Stress ist pures Gift
Abflug war um 7:15 Uhr, also klingelte der Wecker um 3:00 Uhr. Rechtzeitig kam ich am Flughafen Berlin-Tegel an und erwartete, dass Peter und ich die einzigen Fluggäste seien, doch weit gefehlt. Der Flughafen war voll mit Geschäftsmännern und eleganten Frauen in Kostümen, die alle nur mit Handgepäck reisten. Die haben wohl auch alle einen Termin in Rumänien und fliegen bald wieder zurück. Ich sah mir die Leute näher an, blickte in ihre Gesichter und beobachtete, was Stress mit der Haut, den Haaren, der Körperhaltung und den Gesichtszügen anstellen kann.
So will ich niemals aussehen!
Ich blickte auf die Uhr und fragte mich, wann Peter wohl auftauchen würde.

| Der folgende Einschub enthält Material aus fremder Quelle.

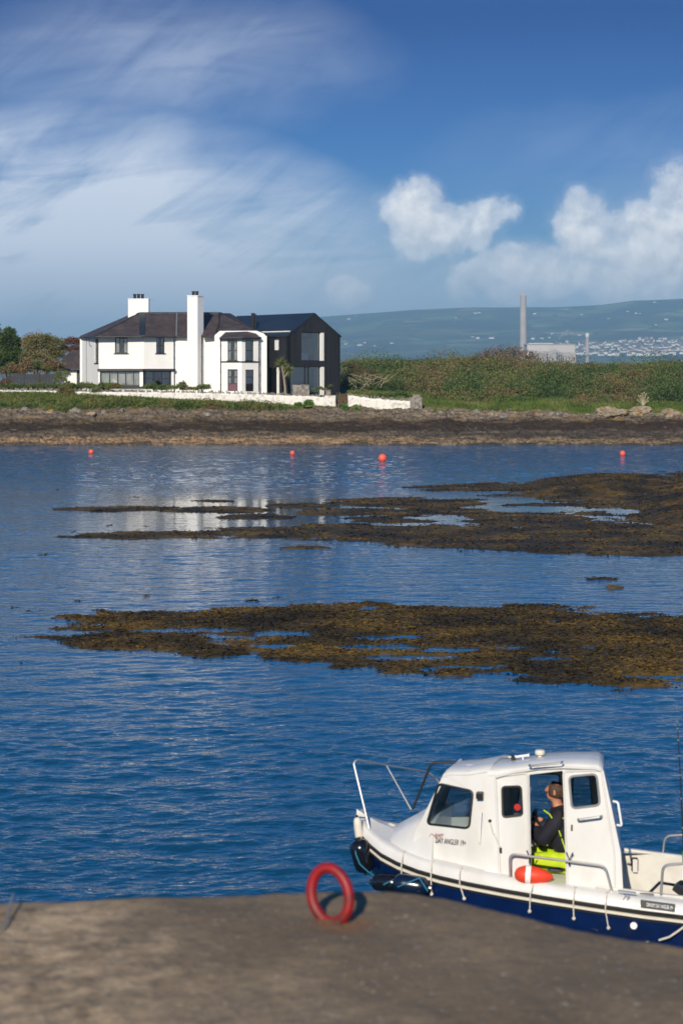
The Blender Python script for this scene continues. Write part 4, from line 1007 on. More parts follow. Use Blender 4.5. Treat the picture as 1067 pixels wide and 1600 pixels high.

Soll ich ihn anrufen? Ist das nicht zu früh, um jemanden anzurufen? Auf der anderen Seite muss er ja wach sein, zumindest sollte er das. Ich rief ihn an, aber er ging nicht ran. Ich schrieb eine E-Mail, aber auch die blieb unbeantwortet. Mein Puls erhöhte sich, als das Boarding startete und Peter immer noch nicht zu sehen war. Ich versuchte ihn noch ein paar Mal zu erreichen, doch ohne Erfolg, also hob der Flieger mit mir, aber ohne Peter ab.
Was mach ich denn, wenn ich in Bukarest angekommen bin? Holt mich jemand ab? Wo muss ich hin? Wer ist in dem dortigen Büro mein Ansprechpartner? Sprechen die Kollegen dort nur Rumänisch oder Englisch? Und was mache ich dort überhaupt?
Blanke Panik beherrschte mich, denn Peter, mein Pate, hatte alle Unterlagen, kannte dort jeden Kollegen und wusste, welchen Auftrag wir dort zu erledigen hatten. Mir hingegen wurde nichts, aber auch rein gar nichts mitgeteilt.